■ What you are asked to do
Repeat everything from the first line of the listing below through the line that contains "tag(fix, 'silver aluminium", exactly. Leave out pictures.
___ Raw data
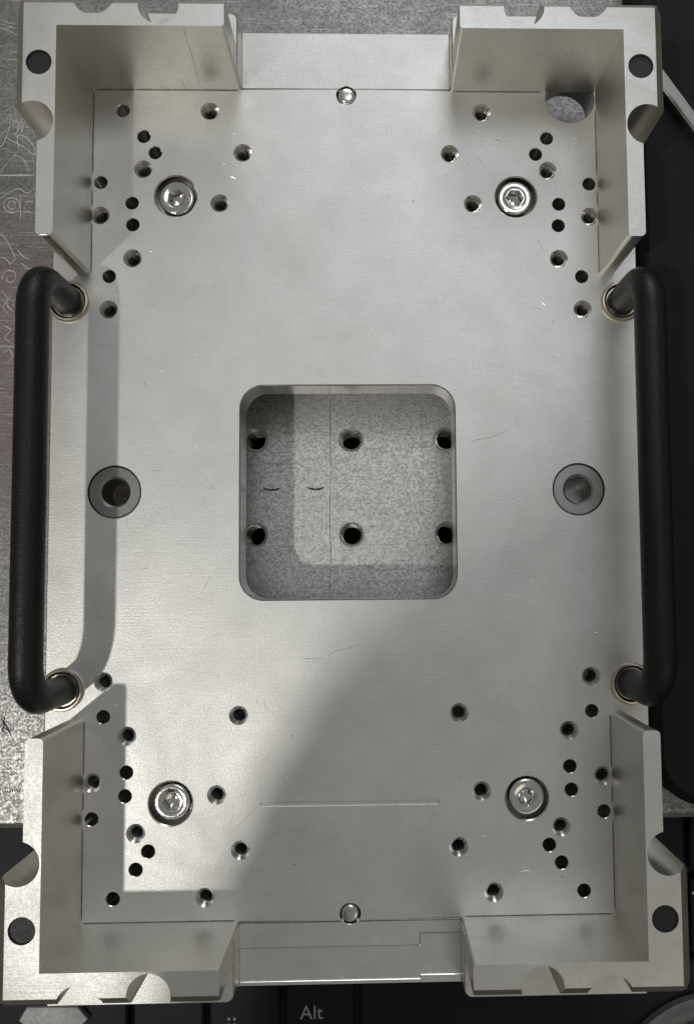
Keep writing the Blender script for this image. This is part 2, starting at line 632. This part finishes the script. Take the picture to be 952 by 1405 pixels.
for i in range(8):
    ribbon(bm, [px(3 + i * 3.2, 1083.5, BENCH_Z), px(4.6 + i * 3.2, 1086 + random.uniform(-1, 1), BENCH_Z), px(5.0 + i * 3.2, 1088, BENCH_Z)], BENCH_Z, 0.5, 0.02)
o = finish('dark_marks', bm, M['grime'], bench)
o['kind'] = 'stuff'
o['label'] = 'dark scribed lines, dents and ink marks on the steel bench'

# ================================================================ the fixture plate
fix = empty('fixture_plate', (0, 0, -35))
tag(fix, 'silver aluminium fixture plate with four L-shaped corner walls, square window and two black handles', 'fixture plate')


def part(name, bm, mat, parent=None, **k):
    o = finish(name, bm, mat, None, **k)
    o.parent = parent or fix
    if parent is None:         # the Empty stands at the plate's base: undo its offset
        o.matrix_parent_inverse = Matrix.Translation(-Vector((0, 0, -35)) * U)
    return o


TAP = [(48.75, 137.15), (72.2, 115.7), (37.0, 121.8), (87.1, 98.75), (45.1, 103.3), (75.6, 83.2), (83.75, 64.8)]
PLAIN = [(72.1, 127.7), (68.0, 121.75), (87.1, 110.8), (76.0, 103.3), (75.65, 95.4), (83.7, 76.7)]
HW, HL = 103.5, 166.7
cuts = []
taps = []


def cut(loop_fn, r_out, r_in, c, depth=None):
    cuts.append(dict(loop=loop_fn(r_out), inner=loop_fn(r_in), c=c, depth=depth))


for sx in (-1, 1):
    for sy in (-1, 1):
        for x, y in TAP:
            X, Y = sx * x, sy * y
            cuts.append(dict(loop=circle(X, Y, 3.25, 32), inner=circle(X, Y, 2.55, 32), c=0.75))
            taps.append((X, Y))
        for x, y in PLAIN:
            X, Y = sx * x, sy * y
            cuts.append(dict(loop=circle(X, Y, 2.45, 28), inner=circle(X, Y, 2.25, 28), c=0.2))
        # cap screw counterbore
        X, Y = sx * 60.6, sy * 105.9
        cuts.append(dict(loop=circle(X, Y, 7.75, 48), inner=circle(X, Y, 7.35, 48), c=0.4, depth=9.0))
        # handle foot recess
        X, Y = sx * 97.6, sy * 67.4
    # bushing bore
    cuts.append(dict(loop=circle(sx * 80.86, 0.3, 9.35, 56), inner=circle(sx * 80.86, 0.3, 9.2, 56), c=0.15))
for X, Y in ((-79.6, 137.2), (-79.6, -137.2), (79.6, -137.2)):
    cuts.append(dict(loop=circle(X, Y, 2.45, 28), inner=circle(X, Y, 2.25, 28), c=0.2))
for sx in (-1, 1):
    cuts.append(dict(loop=circle(sx * 37.8, -76.7, 3.25, 32), inner=circle(sx * 37.8, -76.7, 2.55, 32), c=0.75))
    taps.append((sx * 37.8, -76.7))
    cuts.append(dict(loop=circle(0, sx * 143.4, 3.7, 36), inner=circle(0, sx * 143.4, 3.5, 36), c=0.2))
cuts.append(dict(loop=circle(80.9, 142.6, 9.2, 56), inner=circle(80.9, 142.6, 9.05, 56), c=0.05))
cuts.append(dict(loop=rrect(-37.9, 37.9, -37.8, 37.9, 8.6, 10), inner=rrect(-37.5, 37.5, -37.4, 37.5, 8.2, 10), c=0.45))
cuts.append(dict(loop=rrect(-30.4, 30.6, -107.5, -106.0, 0.7, 4), inner=rrect(-30.35, 30.55, -107.45, -106.05, 0.65, 4), c=0.05, depth=0.7))


def outline(d):
    w, l = HW - d, HL - d
    k = 37.2 + d
    yb = 145.5 - d
    return [(-k, -yb), (-k, -l), (-97 + d * .4, -l), (-w, -157 + d * .4), (-w, 157 - d * .4), (-97 + d * .4, l), (-k, l), (-k, yb), (k, yb), (k, l), (97 - d * .4, l),
            (w, 157 - d * .4), (w, -157 + d * .4), (97 - d * .4, -l), (k, -l), (k, -yb)]


bm = bmesh.new()
plate_with_holes(bm, [(outline(0), -0.35), (outline(0.35), 0.0)], cuts, 0.0, -13.0)
# bottom face
n0 = len(bm.verts)
# stepped sills at both short ends
zt = -0.35


def slab(x0, x1, y0, y1, z1, z0=-13.0, b=0.2):
    prism(bm, box2(x0, x1, y0, y1), z0, z1, bev=b)


def pinned_slab(x0, x1, y0, y1, z1, cy):
    lp = box2(x0, x1, y0, y1)
    if cy < 0:                 # leaves room for the pocket at the right end
        lp = [(x0, y0), (23.3, y0), (23.3, -150.1), (x1, -150.1), (x1, y1), (x0, y1)]
    plate_with_holes(bm, [(lp, 0.0)], [dict(loop=circle(0, cy, 3.7, 36), inner=circle(0, cy, 3.5, 36), c=0.15)], z1, -13.0)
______
■ Exercise solution
Keep writing the Blender script for this image. This is part 2, starting at line 632. This part finishes the script. Take the picture to be 952 by 1405 pixels.
for i in range(8):
    ribbon(bm, [px(3 + i * 3.2, 1083.5, BENCH_Z), px(4.6 + i * 3.2, 1086 + random.uniform(-1, 1), BENCH_Z), px(5.0 + i * 3.2, 1088, BENCH_Z)], BENCH_Z, 0.5, 0.02)
o = finish('dark_marks', bm, M['grime'], bench)
o['kind'] = 'stuff'
o['label'] = 'dark scribed lines, dents and ink marks on the steel bench'

# ================================================================ the fixture plate
fix = empty('fixture_plate', (0, 0, -35))
tag(fix, 'silver aluminium fixture plate with four L-shaped corner walls, square window and two black handles', 'fixture plate')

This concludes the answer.